The Australian Financial Review ran a speculative yet hugely compelling story a couple of days ago, claiming that a couple of leading Silicon Valley experts believe the NSA (US’ National Security Agency) may have a hardware-level backdoor engineered into the products sold by two of the biggest semiconductor manufacturers around, AMD and Intel.
According to the AFR, Steve Blank, a highly-respected Silicon Valley expert, says he would “surprised” if the NSA has not embedded “back doors” into chips made and sold by AMD and Intel.

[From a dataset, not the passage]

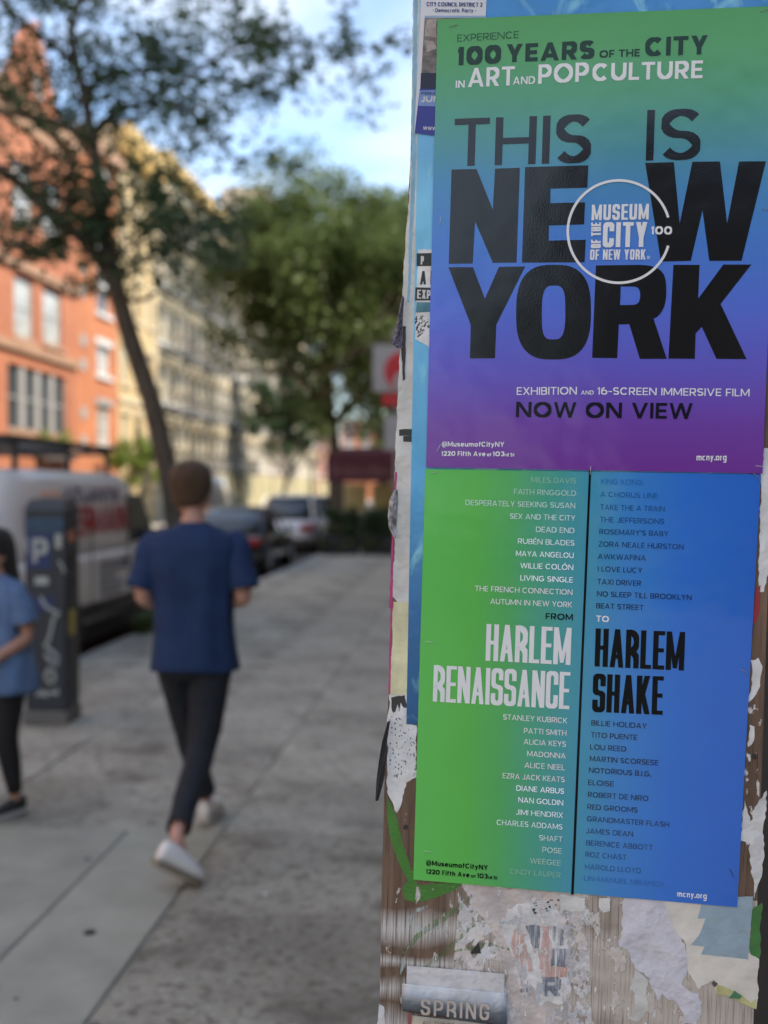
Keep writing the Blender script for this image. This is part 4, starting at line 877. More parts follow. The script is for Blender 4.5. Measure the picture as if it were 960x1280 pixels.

Such back doors could give the NSA “the possibility to access and control machines,” says the AFR article.
This comes off the heels of another AFR story stating that Lenovo-manufactured computers have been banned from “secret” and “top secret” networks of the intelligence and defense services of various countries, including Australia, the USA, Great Britain, Canada, and New Zealand because of concerns that they could be easily hacked. Lenovo is a Chinese company.
Another boffin, Jonathan Brossard, supports Blank’s speculative opinion. He reportedly has independently concluded that CPU back doors are “attractive attack vectors.” Brossard is an internationally renowned security research engineer, per the AFR.
For its part, Intel says there is “no basis for these highly speculative claims.”
The AFR has gone into some impressive depth and detail in describing the mechanism behind exploiting these theoretical CPU back doors present in virtually all of the world’s PCs.
Basically, because a processor’s microcode can be modified through official channels – either through Microsoft as a security update, or by a manufacturer-issued patch – it’s fairly easy to gain access to any machine running either an AMD or Intel CPU. As the AFR notes, the NSA has been “exceptionally thorough nailing down every conceivable way to tap into communications.” Quite curiously, AMD and Intel are two of the most notable absences on the list of high-profile tech firms fingered in the highly-publicized PRISM leaks a couple of months ago.
Brossard says, quite chillingly, “If you want to own the entire internet, this is how you do it because most people run Wintel.”